La Cité radieuse est l’une des concrétisations d’un concept architectural inventé en 1945 par Le Corbusier : le Modulator. Système de mesure destiné à concurrencer le système métrique, le Modulator n’est pas sans rappeler l’homme de vitruve de Léonard de Vinci. En effet, il est question à travers ce mot-valise composé de “module” et de “nombre d’or”, de concevoir la structure des habitations en fonction de la silhouette humaine.

Avec le Modulator, Le Corbusier a eu la possibilité d’utiliser uniquement 15 mesures différentes pour l’ensemble de sa construction. Par exemple, les plafonds culminent tous à 2,26 mètres de hauteur. Outre l’aspect purement mathématique, c’est un art de vivre qui émane du Modulator. Tout y est pensé pour maximiser le bien-être de l’Homme et pour optimiser la fonctionnalité du bâti.

Une solution nouvelle au problème du logement

Au sortir de la Seconde Guerre mondiale, la France connaît une véritable pénurie de logements sociaux. C’est dans ce contexte que le gouvernement de l’époque sollicite Le Corbusier pour réaliser un ensemble de logements à Marseille. La Cité radieuse tient ses promesses : elle permet rapidement de loger près de 2.000 personnes.

Le Quartier de Frugés, Le Corbusier

Cinq années de travaux seront nécessaires à la construction du bâtiment (1947-1952) qui, selon les termes d’Eugène Claudius-Petit, alors ministre de la Reconstruction : “[…] transforme l’habitat en un véritable service public”.

Toutefois, alors que Le Corbusier conçoit la Cité radieuse comme un immeuble communautaire destiné aux prolétaires, l’État qui en est propriétaire, décide deux ans seulement après l’emménagement des premiers occupants, de mettre en vente les appartements, les magasins ainsi qu’une partie du toit.

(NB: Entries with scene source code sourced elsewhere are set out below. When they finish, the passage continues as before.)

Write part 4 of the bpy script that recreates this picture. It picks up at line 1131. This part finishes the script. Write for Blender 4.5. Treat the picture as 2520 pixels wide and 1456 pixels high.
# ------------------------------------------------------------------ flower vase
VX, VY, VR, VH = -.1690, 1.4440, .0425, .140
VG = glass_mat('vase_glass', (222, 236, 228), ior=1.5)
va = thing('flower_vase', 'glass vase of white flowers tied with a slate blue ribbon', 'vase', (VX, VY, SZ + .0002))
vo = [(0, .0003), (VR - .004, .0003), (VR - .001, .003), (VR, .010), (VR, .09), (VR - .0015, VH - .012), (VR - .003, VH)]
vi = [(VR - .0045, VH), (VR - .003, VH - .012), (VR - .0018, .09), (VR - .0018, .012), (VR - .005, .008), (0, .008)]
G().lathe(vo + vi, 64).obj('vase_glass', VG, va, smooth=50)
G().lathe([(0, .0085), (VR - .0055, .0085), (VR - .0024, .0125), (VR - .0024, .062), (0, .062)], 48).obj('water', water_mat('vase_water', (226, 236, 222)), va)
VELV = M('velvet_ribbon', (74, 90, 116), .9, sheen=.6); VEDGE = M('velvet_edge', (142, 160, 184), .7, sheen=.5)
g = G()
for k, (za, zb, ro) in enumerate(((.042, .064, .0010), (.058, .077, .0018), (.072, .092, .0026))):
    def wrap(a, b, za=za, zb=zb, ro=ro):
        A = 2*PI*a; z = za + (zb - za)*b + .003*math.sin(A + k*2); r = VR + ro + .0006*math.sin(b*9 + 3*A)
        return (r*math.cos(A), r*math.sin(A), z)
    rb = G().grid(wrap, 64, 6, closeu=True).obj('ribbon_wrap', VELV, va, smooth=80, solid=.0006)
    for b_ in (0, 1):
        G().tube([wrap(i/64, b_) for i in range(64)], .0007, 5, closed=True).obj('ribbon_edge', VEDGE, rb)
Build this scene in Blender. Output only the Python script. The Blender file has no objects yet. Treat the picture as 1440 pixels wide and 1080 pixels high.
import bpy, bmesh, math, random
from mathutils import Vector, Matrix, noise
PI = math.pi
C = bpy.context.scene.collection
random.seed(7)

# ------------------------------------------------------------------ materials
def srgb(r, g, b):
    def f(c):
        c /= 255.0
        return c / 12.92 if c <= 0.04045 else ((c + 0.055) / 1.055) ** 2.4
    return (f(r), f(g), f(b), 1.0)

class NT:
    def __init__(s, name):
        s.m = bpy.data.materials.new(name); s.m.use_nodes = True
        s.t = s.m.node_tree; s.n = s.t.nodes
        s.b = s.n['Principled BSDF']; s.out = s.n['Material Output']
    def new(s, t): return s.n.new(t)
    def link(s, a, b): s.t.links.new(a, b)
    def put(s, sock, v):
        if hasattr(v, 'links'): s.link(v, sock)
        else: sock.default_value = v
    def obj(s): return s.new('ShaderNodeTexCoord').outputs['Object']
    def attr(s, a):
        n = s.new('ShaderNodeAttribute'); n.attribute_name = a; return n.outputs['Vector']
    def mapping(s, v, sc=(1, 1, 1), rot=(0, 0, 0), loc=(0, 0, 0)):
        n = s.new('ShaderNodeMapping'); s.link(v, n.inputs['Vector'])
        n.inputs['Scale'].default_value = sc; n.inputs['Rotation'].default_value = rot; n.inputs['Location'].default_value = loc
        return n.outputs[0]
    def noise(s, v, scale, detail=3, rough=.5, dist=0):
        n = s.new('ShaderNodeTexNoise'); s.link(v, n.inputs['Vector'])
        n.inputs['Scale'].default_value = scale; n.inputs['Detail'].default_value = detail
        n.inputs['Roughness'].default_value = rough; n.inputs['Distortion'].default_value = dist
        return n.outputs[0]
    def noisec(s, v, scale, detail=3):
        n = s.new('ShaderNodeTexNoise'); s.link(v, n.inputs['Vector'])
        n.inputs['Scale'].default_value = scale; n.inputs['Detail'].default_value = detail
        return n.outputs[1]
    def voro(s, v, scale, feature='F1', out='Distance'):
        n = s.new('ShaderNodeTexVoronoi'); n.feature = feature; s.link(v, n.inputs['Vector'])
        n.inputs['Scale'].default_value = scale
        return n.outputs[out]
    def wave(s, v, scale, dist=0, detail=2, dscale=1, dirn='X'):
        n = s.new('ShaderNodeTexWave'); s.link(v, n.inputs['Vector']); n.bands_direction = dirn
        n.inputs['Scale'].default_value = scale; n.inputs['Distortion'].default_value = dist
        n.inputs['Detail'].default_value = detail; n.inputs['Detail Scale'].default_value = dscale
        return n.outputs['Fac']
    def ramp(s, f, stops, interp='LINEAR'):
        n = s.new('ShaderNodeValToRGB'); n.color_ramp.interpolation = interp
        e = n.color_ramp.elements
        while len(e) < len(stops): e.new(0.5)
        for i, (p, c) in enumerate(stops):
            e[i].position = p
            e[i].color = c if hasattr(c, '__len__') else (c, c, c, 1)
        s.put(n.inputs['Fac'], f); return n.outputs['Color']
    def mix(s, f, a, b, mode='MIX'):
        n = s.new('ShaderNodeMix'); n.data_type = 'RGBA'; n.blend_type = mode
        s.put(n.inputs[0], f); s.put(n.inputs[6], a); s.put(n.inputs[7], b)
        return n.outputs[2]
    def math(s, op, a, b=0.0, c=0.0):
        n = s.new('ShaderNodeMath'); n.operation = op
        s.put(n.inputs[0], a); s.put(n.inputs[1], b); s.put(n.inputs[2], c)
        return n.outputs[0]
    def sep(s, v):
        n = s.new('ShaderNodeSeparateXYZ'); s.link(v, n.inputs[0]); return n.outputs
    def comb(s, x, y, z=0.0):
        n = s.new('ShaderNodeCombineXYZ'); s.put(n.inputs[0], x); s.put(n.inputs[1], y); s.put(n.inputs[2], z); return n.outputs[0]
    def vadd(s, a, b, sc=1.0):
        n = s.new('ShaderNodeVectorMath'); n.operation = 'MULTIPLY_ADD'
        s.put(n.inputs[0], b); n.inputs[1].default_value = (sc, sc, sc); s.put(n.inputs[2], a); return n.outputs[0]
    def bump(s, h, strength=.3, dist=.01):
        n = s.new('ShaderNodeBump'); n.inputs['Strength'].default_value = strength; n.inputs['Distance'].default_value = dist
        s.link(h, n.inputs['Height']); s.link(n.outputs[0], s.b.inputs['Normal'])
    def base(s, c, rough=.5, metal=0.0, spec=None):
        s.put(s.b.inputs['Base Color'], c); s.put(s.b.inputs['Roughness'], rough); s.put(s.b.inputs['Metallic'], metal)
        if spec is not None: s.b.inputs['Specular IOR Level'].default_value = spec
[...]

Depuis, les résidents de la Cité radieuse ont plus le profil du cadre supérieur que de l’employé.

blog alternatif Sillon Solidaire rappelle fréquemment dans ses articles à quel point le logement social est malmené en France et, plus largement, en Europe.

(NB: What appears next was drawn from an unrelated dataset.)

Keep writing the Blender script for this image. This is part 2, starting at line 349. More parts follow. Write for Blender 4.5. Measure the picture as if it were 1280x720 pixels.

Immeuble que l’on pourrait qualifier d’ “expérimental” tant il est en rupture avec la normalité de l’époque, la Cité radieuse est néanmoins classée “Monument historique” par arrêté du 12 octobre 1995 et figure au patrimoine mondial de l’Unesco depuis 2016, après dix ans de mobilisation et deux échecs.

Aujourd’hui encore, le “cube de béton” est loin de plaire à tout le monde. Cependant, ses occupants lui vouent une admiration profonde, à l’image de cette habitante, qui affirme : “[…] C’est une utopie devenue réalité. Quand je la fais visiter à des amis, je termine toujours en disant que c’est moins bien qu’avant, mais c’est mieux qu’ailleurs. »

2018 : Rezé accueille la fédération des Cités radieuses

Rezé Cités Radieuses

En 2018, la Fédération des Cités radieuses organise son assemblée générale dans la ville de Rezé, en Loire-Atlantique.

C’est que, outre la Cité radieuse marseillaise, Le Corbusier a réalisé quatre autres unités d’habitation selon les mêmes plans. Ces constructions sont situées dans les villes de :

  • Rezé (1955)
  • Briey (1961)
  • Firminy (1967)
  • Berlin (1957)

Aussi, tous les ans les habitants des Cités radieuses, qui possèdent un espace de partage sur le site web “Vivre ensemble au fada”, se réunissent “in real life” pour partager leur expérience de la vie “à la Le Corbusier”. Cela permet notamment d’enrichir le quotidien des uns en s’inspirant des expérimentations des autres.

Pour exemple, les habitants de la Cité radieuse de Rezé sont pionniers en matière de création de jardins partagés et de composteurs, idée qui a suscité des vocations chez les résidents radieux des régions marseillaise et briotine.

La première réunion de ce type fut organisée en 2002 à Marseille suite à la prise de conscience des résidents, du besoin de parler de la vie quotidienne dans les unités d’habitation. “Ce sont toujours des moments forts”, commente Martine Vittu, vice-présidente de la fédération, dans une interview accordée à Presse Océan le 23 mars 2018.

Par la suite, la Fédération européenne Le Corbusier, fondée en 2006, prendra pour missions la conservation, la valorisation ainsi que la promotion du patrimoine architectural et artistique de l’oeuvre de Le Corbusier.